SOURCE MATERIAL:
————
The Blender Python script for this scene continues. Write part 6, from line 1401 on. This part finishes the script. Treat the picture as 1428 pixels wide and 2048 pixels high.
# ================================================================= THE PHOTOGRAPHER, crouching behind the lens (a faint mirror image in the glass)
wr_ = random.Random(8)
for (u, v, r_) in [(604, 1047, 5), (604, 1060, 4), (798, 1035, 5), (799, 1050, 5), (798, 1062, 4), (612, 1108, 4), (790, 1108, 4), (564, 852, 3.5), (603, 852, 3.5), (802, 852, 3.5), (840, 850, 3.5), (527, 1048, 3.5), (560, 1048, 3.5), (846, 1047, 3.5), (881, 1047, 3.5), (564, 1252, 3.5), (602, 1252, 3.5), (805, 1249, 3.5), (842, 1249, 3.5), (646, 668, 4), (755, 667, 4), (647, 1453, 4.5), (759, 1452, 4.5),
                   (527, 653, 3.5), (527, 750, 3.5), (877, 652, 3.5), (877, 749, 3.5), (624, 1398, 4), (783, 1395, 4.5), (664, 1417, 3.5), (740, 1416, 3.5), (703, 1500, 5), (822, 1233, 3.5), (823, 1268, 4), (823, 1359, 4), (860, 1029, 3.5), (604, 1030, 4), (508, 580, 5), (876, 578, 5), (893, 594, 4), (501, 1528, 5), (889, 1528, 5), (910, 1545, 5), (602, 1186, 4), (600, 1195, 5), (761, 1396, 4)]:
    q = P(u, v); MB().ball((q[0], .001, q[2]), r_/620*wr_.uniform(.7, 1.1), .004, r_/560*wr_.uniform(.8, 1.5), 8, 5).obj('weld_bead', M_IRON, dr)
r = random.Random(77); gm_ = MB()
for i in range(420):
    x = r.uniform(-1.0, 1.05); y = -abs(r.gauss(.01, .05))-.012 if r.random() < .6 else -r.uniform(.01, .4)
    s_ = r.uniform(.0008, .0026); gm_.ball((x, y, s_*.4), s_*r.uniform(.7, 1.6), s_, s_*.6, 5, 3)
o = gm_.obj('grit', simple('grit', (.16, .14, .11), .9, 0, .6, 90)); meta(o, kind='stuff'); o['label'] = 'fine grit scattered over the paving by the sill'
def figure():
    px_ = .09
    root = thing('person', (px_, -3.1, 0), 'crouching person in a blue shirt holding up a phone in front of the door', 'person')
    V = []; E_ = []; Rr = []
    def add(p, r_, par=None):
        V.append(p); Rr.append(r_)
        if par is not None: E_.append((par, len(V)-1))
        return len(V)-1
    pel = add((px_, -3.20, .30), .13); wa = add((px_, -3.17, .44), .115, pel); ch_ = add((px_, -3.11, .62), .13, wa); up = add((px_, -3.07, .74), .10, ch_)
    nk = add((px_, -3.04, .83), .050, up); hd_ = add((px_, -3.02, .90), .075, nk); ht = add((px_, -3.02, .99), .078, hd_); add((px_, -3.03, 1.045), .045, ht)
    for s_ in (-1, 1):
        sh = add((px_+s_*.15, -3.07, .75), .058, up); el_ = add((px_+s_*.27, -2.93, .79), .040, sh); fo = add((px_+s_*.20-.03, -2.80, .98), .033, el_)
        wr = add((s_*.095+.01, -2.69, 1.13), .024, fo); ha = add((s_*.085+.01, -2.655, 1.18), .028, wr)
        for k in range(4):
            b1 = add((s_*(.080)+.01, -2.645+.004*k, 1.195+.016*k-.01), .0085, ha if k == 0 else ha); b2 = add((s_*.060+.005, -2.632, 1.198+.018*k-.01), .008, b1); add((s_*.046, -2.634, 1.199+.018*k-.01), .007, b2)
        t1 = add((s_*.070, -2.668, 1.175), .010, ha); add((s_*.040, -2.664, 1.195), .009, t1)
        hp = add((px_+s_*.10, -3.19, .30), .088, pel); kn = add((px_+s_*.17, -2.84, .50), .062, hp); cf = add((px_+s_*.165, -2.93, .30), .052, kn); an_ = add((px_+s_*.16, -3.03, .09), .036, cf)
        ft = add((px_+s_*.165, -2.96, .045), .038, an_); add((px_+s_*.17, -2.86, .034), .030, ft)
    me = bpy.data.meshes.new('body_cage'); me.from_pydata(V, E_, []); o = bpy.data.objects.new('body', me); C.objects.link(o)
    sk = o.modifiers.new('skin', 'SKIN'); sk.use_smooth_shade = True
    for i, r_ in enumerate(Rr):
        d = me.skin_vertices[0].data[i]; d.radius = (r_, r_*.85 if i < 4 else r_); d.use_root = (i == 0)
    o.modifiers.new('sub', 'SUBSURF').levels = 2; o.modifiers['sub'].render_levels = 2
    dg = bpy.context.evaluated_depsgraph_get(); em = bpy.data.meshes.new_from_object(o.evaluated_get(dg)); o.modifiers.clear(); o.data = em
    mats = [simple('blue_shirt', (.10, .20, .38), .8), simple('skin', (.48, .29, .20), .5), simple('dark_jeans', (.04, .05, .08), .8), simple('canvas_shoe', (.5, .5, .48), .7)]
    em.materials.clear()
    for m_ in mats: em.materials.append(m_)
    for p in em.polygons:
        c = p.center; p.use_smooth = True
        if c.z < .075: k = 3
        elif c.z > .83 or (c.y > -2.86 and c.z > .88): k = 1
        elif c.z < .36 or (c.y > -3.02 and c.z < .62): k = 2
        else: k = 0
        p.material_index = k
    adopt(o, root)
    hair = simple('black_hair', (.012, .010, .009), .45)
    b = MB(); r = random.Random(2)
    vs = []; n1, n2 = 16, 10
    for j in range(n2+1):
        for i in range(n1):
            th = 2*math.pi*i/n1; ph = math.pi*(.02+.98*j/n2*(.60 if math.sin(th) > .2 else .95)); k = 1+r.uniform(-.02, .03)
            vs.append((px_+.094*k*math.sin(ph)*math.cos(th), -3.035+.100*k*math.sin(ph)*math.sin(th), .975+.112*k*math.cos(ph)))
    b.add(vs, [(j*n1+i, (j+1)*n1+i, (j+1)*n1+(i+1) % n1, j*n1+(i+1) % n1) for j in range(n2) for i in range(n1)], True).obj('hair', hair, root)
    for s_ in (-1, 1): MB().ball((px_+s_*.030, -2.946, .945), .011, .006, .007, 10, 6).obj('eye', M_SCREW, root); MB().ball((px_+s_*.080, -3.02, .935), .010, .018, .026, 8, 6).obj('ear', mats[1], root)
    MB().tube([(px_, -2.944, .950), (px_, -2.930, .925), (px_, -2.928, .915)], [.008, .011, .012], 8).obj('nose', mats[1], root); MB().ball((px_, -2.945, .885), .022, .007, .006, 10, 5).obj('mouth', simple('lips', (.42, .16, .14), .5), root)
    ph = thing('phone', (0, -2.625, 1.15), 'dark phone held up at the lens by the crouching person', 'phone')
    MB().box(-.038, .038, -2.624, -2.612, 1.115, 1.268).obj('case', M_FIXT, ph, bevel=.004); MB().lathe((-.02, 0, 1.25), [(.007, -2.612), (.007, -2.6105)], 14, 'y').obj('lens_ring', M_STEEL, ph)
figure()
————
TASK TO CARRY OUT:
Output all of the data again. Match it exactly.

WORKED ANSWER:
The Blender Python script for this scene continues. Write part 6, from line 1401 on. This part finishes the script. Treat the picture as 1428 pixels wide and 2048 pixels high.
# ================================================================= THE PHOTOGRAPHER, crouching behind the lens (a faint mirror image in the glass)
wr_ = random.Random(8)
for (u, v, r_) in [(604, 1047, 5), (604, 1060, 4), (798, 1035, 5), (799, 1050, 5), (798, 1062, 4), (612, 1108, 4), (790, 1108, 4), (564, 852, 3.5), (603, 852, 3.5), (802, 852, 3.5), (840, 850, 3.5), (527, 1048, 3.5), (560, 1048, 3.5), (846, 1047, 3.5), (881, 1047, 3.5), (564, 1252, 3.5), (602, 1252, 3.5), (805, 1249, 3.5), (842, 1249, 3.5), (646, 668, 4), (755, 667, 4), (647, 1453, 4.5), (759, 1452, 4.5),
                   (527, 653, 3.5), (527, 750, 3.5), (877, 652, 3.5), (877, 749, 3.5), (624, 1398, 4), (783, 1395, 4.5), (664, 1417, 3.5), (740, 1416, 3.5), (703, 1500, 5), (822, 1233, 3.5), (823, 1268, 4), (823, 1359, 4), (860, 1029, 3.5), (604, 1030, 4), (508, 580, 5), (876, 578, 5), (893, 594, 4), (501, 1528, 5), (889, 1528, 5), (910, 1545, 5), (602, 1186, 4), (600, 1195, 5), (761, 1396, 4)]:
    q = P(u, v); MB().ball((q[0], .001, q[2]), r_/620*wr_.uniform(.7, 1.1), .004, r_/560*wr_.uniform(.8, 1.5), 8, 5).obj('weld_bead', M_IRON, dr)
r = random.Random(77); gm_ = MB()
for i in range(420):
    x = r.uniform(-1.0, 1.05); y = -abs(r.gauss(.01, .05))-.012 if r.random() < .6 else -r.uniform(.01, .4)
    s_ = r.uniform(.0008, .0026); gm_.ball((x, y, s_*.4), s_*r.uniform(.7, 1.6), s_, s_*.6, 5, 3)
o = gm_.obj('grit', simple('grit', (.16, .14, .11), .9, 0, .6, 90)); meta(o, kind='stuff'); o['label'] = 'fine grit scattered over the paving by the sill'
def figure():
    px_ = .09
    root = thing('person', (px_, -3.1, 0), 'crouching person in a blue shirt holding up a phone in front of the door', 'person')
    V = []; E_ = []; Rr = []
    def add(p, r_, par=None):
        V.append(p); Rr.append(r_)
        if par is not None: E_.append((par, len(V)-1))
        return len(V)-1
    pel = add((px_, -3.20, .30), .13); wa = add((px_, -3.17, .44), .115, pel); ch_ = add((px_, -3.11, .62), .13, wa); up = add((px_, -3.07, .74), .10, ch_)
    nk = add((px_, -3.04, .83), .050, up); hd_ = add((px_, -3.02, .90), .075, nk); ht = add((px_, -3.02, .99), .078, hd_); add((px_, -3.03, 1.045), .045, ht)
    for s_ in (-1, 1):
        sh = add((px_+s_*.15, -3.07, .75), .058, up); el_ = add((px_+s_*.27, -2.93, .79), .040, sh); fo = add((px_+s_*.20-.03, -2.80, .98), .033, el_)
        wr = add((s_*.095+.01, -2.69, 1.13), .024, fo); ha = add((s_*.085+.01, -2.655, 1.18), .028, wr)
        for k in range(4):
            b1 = add((s_*(.080)+.01, -2.645+.004*k, 1.195+.016*k-.01), .0085, ha if k == 0 else ha); b2 = add((s_*.060+.005, -2.632, 1.198+.018*k-.01), .008, b1); add((s_*.046, -2.634, 1.199+.018*k-.01), .007, b2)
        t1 = add((s_*.070, -2.668, 1.175), .010, ha); add((s_*.040, -2.664, 1.195), .009, t1)
        hp = add((px_+s_*.10, -3.19, .30), .088, pel); kn = add((px_+s_*.17, -2.84, .50), .062, hp); cf = add((px_+s_*.165, -2.93, .30), .052, kn); an_ = add((px_+s_*.16, -3.03, .09), .036, cf)
        ft = add((px_+s_*.165, -2.96, .045), .038, an_); add((px_+s_*.17, -2.86, .034), .030, ft)
    me = bpy.data.meshes.new('body_cage'); me.from_pydata(V, E_, []); o = bpy.data.objects.new('body', me); C.objects.link(o)
    sk = o.modifiers.new('skin', 'SKIN'); sk.use_smooth_shade = True
    for i, r_ in enumerate(Rr):
        d = me.skin_vertices[0].data[i]; d.radius = (r_, r_*.85 if i < 4 else r_); d.use_root = (i == 0)
    o.modifiers.new('sub', 'SUBSURF').levels = 2; o.modifiers['sub'].render_levels = 2
    dg = bpy.context.evaluated_depsgraph_get(); em = bpy.data.meshes.new_from_object(o.evaluated_get(dg)); o.modifiers.clear(); o.data = em
    mats = [simple('blue_shirt', (.10, .20, .38), .8), simple('skin', (.48, .29, .20), .5), simple('dark_jeans', (.04, .05, .08), .8), simple('canvas_shoe', (.5, .5, .48), .7)]
    em.materials.clear()
    for m_ in mats: em.materials.append(m_)
    for p in em.polygons:
        c = p.center; p.use_smooth = True
        if c.z < .075: k = 3
        elif c.z > .83 or (c.y > -2.86 and c.z > .88): k = 1
        elif c.z < .36 or (c.y > -3.02 and c.z < .62): k = 2
        else: k = 0
        p.material_index = k
    adopt(o, root)
    hair = simple('black_hair', (.012, .010, .009), .45)
    b = MB(); r = random.Random(2)
    vs = []; n1, n2 = 16, 10
    for j in range(n2+1):
        for i in range(n1):
            th = 2*math.pi*i/n1; ph = math.pi*(.02+.98*j/n2*(.60 if math.sin(th) > .2 else .95)); k = 1+r.uniform(-.02, .03)
            vs.append((px_+.094*k*math.sin(ph)*math.cos(th), -3.035+.100*k*math.sin(ph)*math.sin(th), .975+.112*k*math.cos(ph)))
    b.add(vs, [(j*n1+i, (j+1)*n1+i, (j+1)*n1+(i+1) % n1, j*n1+(i+1) % n1) for j in range(n2) for i in range(n1)], True).obj('hair', hair, root)
    for s_ in (-1, 1): MB().ball((px_+s_*.030, -2.946, .945), .011, .006, .007, 10, 6).obj('eye', M_SCREW, root); MB().ball((px_+s_*.080, -3.02, .935), .010, .018, .026, 8, 6).obj('ear', mats[1], root)
    MB().tube([(px_, -2.944, .950), (px_, -2.930, .925), (px_, -2.928, .915)], [.008, .011, .012], 8).obj('nose', mats[1], root); MB().ball((px_, -2.945, .885), .022, .007, .006, 10, 5).obj('mouth', simple('lips', (.42, .16, .14), .5), root)
    ph = thing('phone', (0, -2.625, 1.15), 'dark phone held up at the lens by the crouching person', 'phone')
    MB().box(-.038, .038, -2.624, -2.612, 1.115, 1.268).obj('case', M_FIXT, ph, bevel=.004); MB().lathe((-.02, 0, 1.25), [(.007, -2.612), (.007, -2.6105)], 14, 'y').obj('lens_ring', M_STEEL, ph)
figure()